Say how many lines in the data below contain the word "file", and give no other text.

(TASK INPUTS):
-- start --

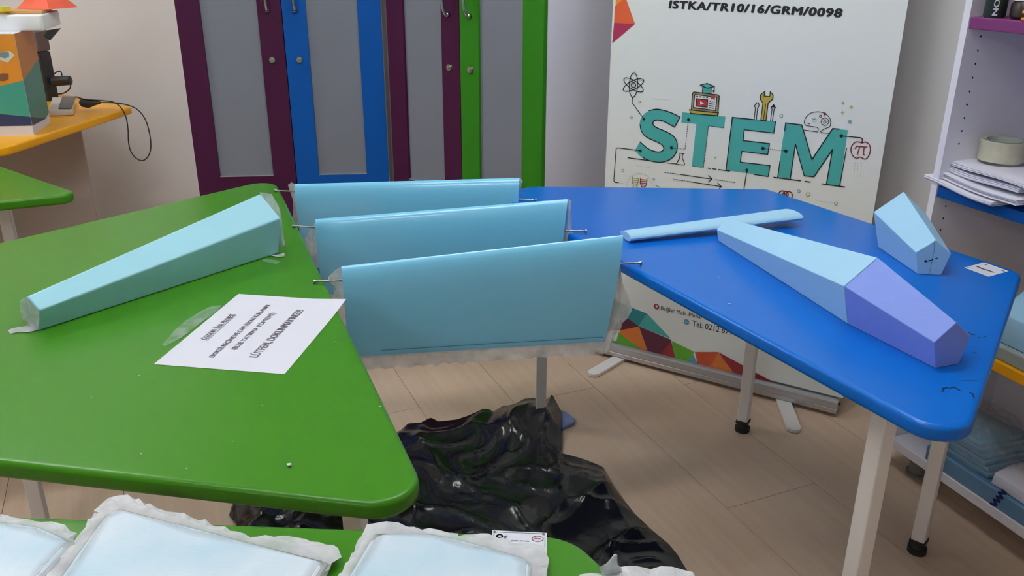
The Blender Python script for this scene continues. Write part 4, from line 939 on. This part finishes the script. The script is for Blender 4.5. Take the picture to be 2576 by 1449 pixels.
def wrapped(label, outer, inner, zt, seed, zo=.010):
    rnd = random.Random(seed)
    I = [at(*p_, T + zt) for p_ in inner]; O = [at(*p_, T + zo) for p_ in outer]
    c = sum(I, Vector()) / len(I); t = thing('cloth_covered_wing', Vector((c.x, c.y, T)), label, 'wing', 'cloth covered foam wings on the nearest table')
    bm = bmesh.new(); slab(bm, round_poly([(p.x, p.y) for p in I], .02, 4), T + .0015, T + zt, min(.006, zt * .4), 4); obj('foam_core', bm, cloth, t)
    pts = []
    for i, p in enumerate(O):
        q = O[(i + 1) % len(O)]; L = (q - p).length; k = max(1, int(L / .008)) if L < .25 else 6
        for m_ in range(k):
            v = p.lerp(q, m_ / k); v.x += rnd.uniform(-.0012, .0012); v.y += rnd.uniform(-.0012, .0012); v.z += rnd.uniform(-.002, .003); pts.append(v)
    def reach(poly, ang):
        dx, dy = math.cos(ang), math.sin(ang); best = .01
        for i in range(len(poly)):
            p, q = poly[i], poly[(i + 1) % len(poly)]; ex, ey = q.x - p.x, q.y - p.y; den = dx * ey - dy * ex
            if abs(den) < 1e-12: continue
            s = ((p.x - c.x) * ey - (p.y - c.y) * ex) / den; k = ((p.x - c.x) * dy - (p.y - c.y) * dx) / den
            if s > 0 and -1e-6 <= k <= 1 + 1e-6: best = max(best, s)
        return best
    angs = sorted({round(math.atan2(p.y - c.y, p.x - c.x), 4) for p in pts + I})
    bm = bmesh.new(); rings = [[], [], [], [], []]
    for a_ in angs:
        ri, ro = reach(I, a_), reach(pts, a_); ro = max(ro, ri + .004); d = Vector((math.cos(a_), math.sin(a_), 0)); b0 = Vector((c.x, c.y, T))
        zq = zo + rnd.uniform(-.002, .003)
        rings[0].append(b0 + d * (ri - .016) + UP * (zt + .0004)); rings[1].append(b0 + d * (ri - .006) + UP * (zt + .0002)); rings[2].append(b0 + d * (ri + .001) + UP * (zt - .003))
        rings[3].append(b0 + d * (ri + (ro - ri) * .55) + UP * (zo + (zt - zo) * .42)); rings[4].append(b0 + d * ro + UP * zq)
    loft(bm, rings, caps=False)
    hem = obj('cloth_hem', bm, M['hem'], t)
    at_ = hem.data.attributes.new('cover', 'FLOAT', 'POINT'); na = len(angs)      # the cloth thins out over the foam
    at_.data.foreach_set('value', [v for v in (0, .45, .8, .95, 1) for _ in range(na)])
    return t
wrapped('middle white cloth covered wing on the nearest table, its corner towards the big green table', [(60, 1560), (118, 1449), (195, 1353), (245, 1275), (272, 1252), (325, 1250), (377, 1271), (419, 1283), (465, 1294), (517, 1311), (629, 1350), (690, 1352), (741, 1351), (769, 1353), (852, 1381), (859, 1400), (838, 1420), (818, 1449), (740, 1560)],
        [(90, 1560), (150, 1449), (210, 1364), (262, 1292), (300, 1275), (821, 1410), (797, 1449), (715, 1560)], .019, 1, .010)
wrapped('cloth covered wing at the bottom left corner of the nearest table', [(-220, 1560), (-160, 1290), (0, 1299), (38, 1301), (108, 1311), (150, 1318), (192, 1343), (150, 1400), (60, 1540)],
        [(-240, 1560), (-190, 1298), (0, 1307), (100, 1322), (182, 1358), (110, 1440), (20, 1560)], .016, 2, .008)
wrapped('cloth covered wing covering half of the table sticker on the nearest table', [(790, 1560), (855, 1449), (920, 1324), (939, 1313), (968, 1309), (1001, 1315), (1059, 1335), (1081, 1333), (1150, 1346), (1190, 1342), (1227, 1346), (1292, 1367), (1344, 1364), (1366, 1376), (1380, 1404), (1377, 1449), (1385, 1560)],
        [(815, 1560), (873, 1449), (940, 1338), (1074, 1337), (1150, 1352), (1220, 1370), (1318, 1398), (1338, 1415), (1336, 1449), (1340, 1560)], .017, 3, .009)
wrapped('cloth covered wing at the right end of the nearest table, overhanging its edge', [(1440, 1560), (1457, 1449), (1511, 1441), (1530, 1424), (1538, 1404), (1546, 1430), (1600, 1429), (1639, 1430), (1716, 1431), (1745, 1443), (1790, 1560)],
        [(1470, 1580), (1500, 1470), (1740, 1468), (1770, 1580)], .020, 4, .014)
bm = bmesh.new(); a = at(1535, 1432, T + .018); tip = at(1548, 1396, T + .045)
loft(bm, [[a.lerp(tip, s) + Vector((math.cos(k) * r0, math.sin(k) * r0 * .6, 0)) for k in [2 * math.pi * j / 7 for j in range(7)]] for s, r0 in ((0, .012), (.35, .006), (.7, .0035), (1, .002))])
for o_ in COL.objects:
    if o_.name == 'cloth_covered_wing.003': obj('cloth_peak', bm, M['film'], o_, smooth=True)
# sticker half under the cloth
s2 = thing('table_sticker', at(1307, 1352, T), 'white printed sticker on the nearest table, half under a cloth hem', 'sticker')
sa, sb_, sc_ = at(1238.8, 1335.5, T), at(1375.8, 1342, T), at(1376, 1391, T); dn_ = (sc_ - sb_).normalized() * .078
bm = bmesh.new(); slab(bm, [sa, sb_, sb_ + dn_, sa + dn_], T + .0002, T + .0008); obj('sticker_sheet', bm, M['paper'], s2)
bm = bmesh.new(); zs = lambda x, y: tp.uv(1200 + x * .07764, 1310 + y * .07764)
IM = [M['ink'], mat('print_violet', (96, 88, 140), .6), mat('print_red', (190, 50, 56), .6), M['ink2']]
stroke(bm, tp, [zs(2195, 880), zs(2200, 470), zs(2140, 440), zs(560, 385), zs(535, 560)], .0006, .0011, 3)
fill(bm, tp, disc(zs(565, 385), .0017), .0013, 3); fill(bm, tp, disc(zs(2155, 455), .0017), .0013, 3)
q = disc(zs(730, 520), .0031, .0026); stroke(bm, tp, q + q[:1], .0016, .0011, 0)
fill(bm, tp, [zs(*p_) for p_ in ((850, 530), (900, 510), (960, 500), (985, 545), (930, 590), (860, 590))], .0011, 1)
q = disc(zs(1965, 608), .0062, .0046); stroke(bm, tp, q + q[:1], .0008, .0011, 3); stroke(bm, tp, [zs(1870, 600), zs(2055, 610)], .0018, .0011, 2)
for a_, b_ in (((1120, 668), (1215, 678)), ((1235, 668), (1355, 680)), ((1405, 675), (1500, 682)), ((1560, 682), (1680, 692))): stroke(bm, tp, [zs(*a_), zs(*b_)], .0012, .0011, 3)
obj('sticker_print', bm, IM, s2)
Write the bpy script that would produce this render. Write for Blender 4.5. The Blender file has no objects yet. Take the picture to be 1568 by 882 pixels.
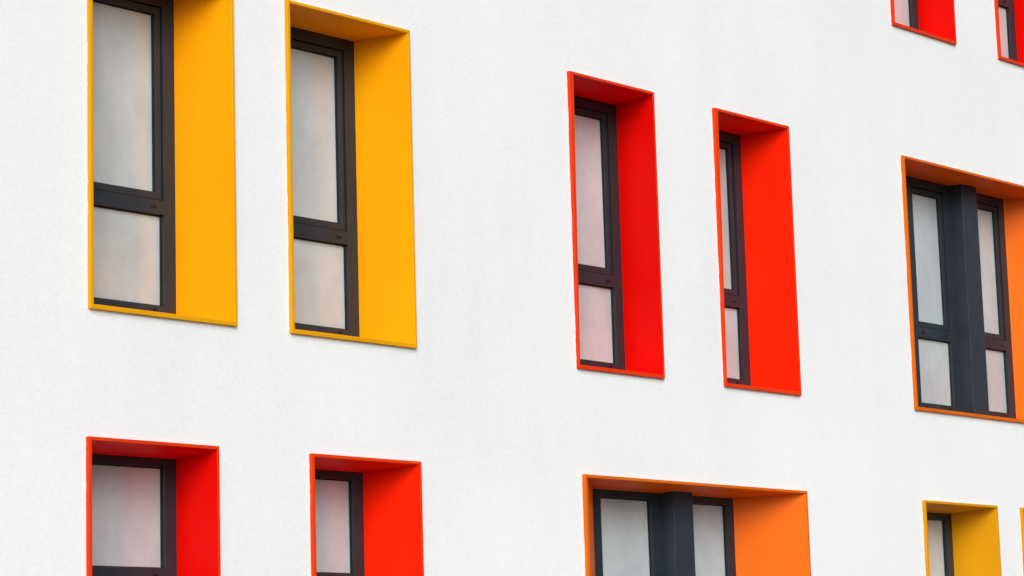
import bpy, bmesh, math, random
from mathutils import Matrix, Vector
random.seed(7)
S=bpy.context.scene
S.view_settings.view_transform='Standard'; S.view_settings.look='None'; S.view_settings.exposure=0
EYE=1.6; DIST=13.0
# ---------------- camera
yaw,pitch,roll=[math.radians(a) for a in (48.768,9.267,-1.671)]
fwd=Vector((math.sin(yaw)*math.cos(pitch),math.cos(yaw)*math.cos(pitch),math.sin(pitch)))
r=fwd.cross(Vector((0,0,1))).normalized(); u=r.cross(fwd)
r2=r*math.cos(roll)+u*math.sin(roll); u2=-r*math.sin(roll)+u*math.cos(roll)
cd=bpy.data.cameras.new("camera"); cam=bpy.data.objects.new("camera",cd); S.collection.objects.link(cam)
cd.sensor_width=36; cd.lens=4005.5/1568*36; cd.clip_end=3000
M=Matrix((r2,u2,-fwd)).transposed().to_4x4(); M.translation=Vector((0,-DIST,EYE)); cam.matrix_world=M
S.camera=cam
# ---------------- materials
def new_mat(name):
    m=bpy.data.materials.new(name); m.use_nodes=True; nt=m.node_tree
    return m,nt,nt.nodes["Principled BSDF"]
def N(nt,t,**k):
    n=nt.nodes.new(t)
    for a,b in k.items():
        if a in n.inputs: n.inputs[a].default_value=b
        else: setattr(n,a,b)
    return n
def coords(nt,scale=(1,1,1)):
    tc=N(nt,"ShaderNodeTexCoord"); mp=N(nt,"ShaderNodeMapping"); mp.inputs["Scale"].default_value=scale
    nt.links.new(tc.outputs["Object"],mp.inputs["Vector"]); return mp.outputs[0]
def noise(nt,vec,scale,detail=3,rough=.5):
    n=N(nt,"ShaderNodeTexNoise"); n.inputs["Scale"].default_value=scale; n.inputs["Detail"].default_value=detail
    n.inputs["Roughness"].default_value=rough
    nt.links.new(vec,n.inputs["Vector"]); return n.outputs["Fac"]
def ramp(nt,fac,stops):
    c=N(nt,"ShaderNodeValToRGB"); e=c.color_ramp.elements
    e[0].position,e[0].color=stops[0][0],(*stops[0][1],1); e[1].position,e[1].color=stops[-1][0],(*stops[-1][1],1)
    for p,col in stops[1:-1]:
        x=e.new(p); x.color=(*col,1)
    nt.links.new(fac,c.inputs[0]); return c.outputs[0]
def mul(nt,a,b,f=1.0):
    m=N(nt,"ShaderNodeMix",data_type='RGBA',blend_type='MULTIPLY'); m.inputs[0].default_value=f
    nt.links.new(a,m.inputs[6]); nt.links.new(b,m.inputs[7]); return m.outputs[2]
def bump(nt,b,h,strength,dist):
    n=N(nt,"ShaderNodeBump"); n.inputs["Strength"].default_value=strength; n.inputs["Distance"].default_value=dist
    nt.links.new(h,n.inputs["Height"]); nt.links.new(n.outputs[0],b.inputs["Normal"])

def render_mat():
    m,nt,b=new_mat("white_render")
    v=coords(nt); vs=coords(nt,(1.0,1.0,.18))
    base=ramp(nt,noise(nt,v,.45,4),[(.3,(.838,.862,.880)),(.7,(.880,.898,.910))])
    st=ramp(nt,noise(nt,vs,2.2,5,.6),[(.3,(.970,.976,.980)),(.62,(1,1,1))])
    fine=ramp(nt,noise(nt,v,55,4,.78),[(.34,(.925,.93,.935)),(.54,(1,1,1))])
    c=mul(nt,mul(nt,base,st),fine); nt.links.new(c,b.inputs["Base Color"])
    b.inputs["Roughness"].default_value=.95; b.inputs["Specular IOR Level"].default_value=.1
    bump(nt,b,noise(nt,v,76,5,.72),.45,.0055)
    return m
WALL=render_mat()
def paint(name,col,col2=None,rough=.45):
    m,nt,b=new_mat(name); v=coords(nt); vs=coords(nt,(1,1,.25))
    col2=col2 or tuple(x*.86 for x in col)
    c=ramp(nt,noise(nt,vs,1.7,4,.55),[(.3,col2),(.68,col)])
    sp=ramp(nt,noise(nt,v,38,4,.7),[(.3,(.94,.94,.94)),(.5,(1,1,1))])
    nt.links.new(mul(nt,c,sp),b.inputs["Base Color"])
    b.inputs["Roughness"].default_value=rough; b.inputs["Specular IOR Level"].default_value=.08
    bump(nt,b,noise(nt,v,45,3,.6),.12,.003)
    return m
P={'yellow':paint("yellow_paint",(.96,.395,.002),(.92,.34,.002)),
   'gold':paint("golden_paint",(.76,.35,.006),(.69,.30,.005)),
   'red':paint("red_paint",(.96,.004,.001),(.90,.003,.001)),
   'scarlet':paint("scarlet_paint",(.97,.020,.001),(.93,.013,.001)),
   'orange':paint("orange_paint",(.84,.155,.003),(.76,.125,.002))}
L={'yellow':paint("yellow_trim",(.80,.36,.003)),'gold':paint("gold_trim",(.72,.31,.005)),
   'red':paint("red_trim",(.76,.045,.006)),'scarlet':paint("scarlet_trim",(.80,.050,.003)),
   'orange':paint("orange_trim",(.72,.140,.004))}
def dark(name,c,rough=.34):
    m,nt,b=new_mat(name); v=coords(nt)
    cc=ramp(nt,noise(nt,v,6,4),[(.3,tuple(x*.85 for x in c)),(.7,tuple(x*1.12 for x in c))])
    nt.links.new(cc,b.inputs["Base Color"]); b.inputs["Roughness"].default_value=rough
    b.inputs["Specular IOR Level"].default_value=.4
    return m
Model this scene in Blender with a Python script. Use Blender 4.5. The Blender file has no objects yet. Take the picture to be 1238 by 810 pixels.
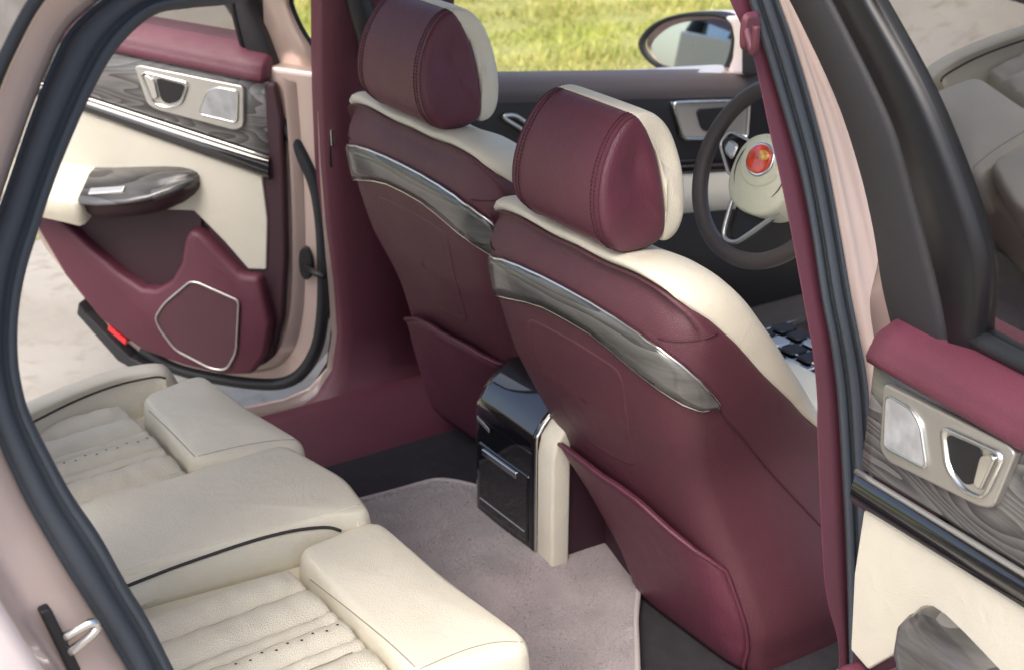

-- end --

(OUTPUT FOR THIS TASK): 2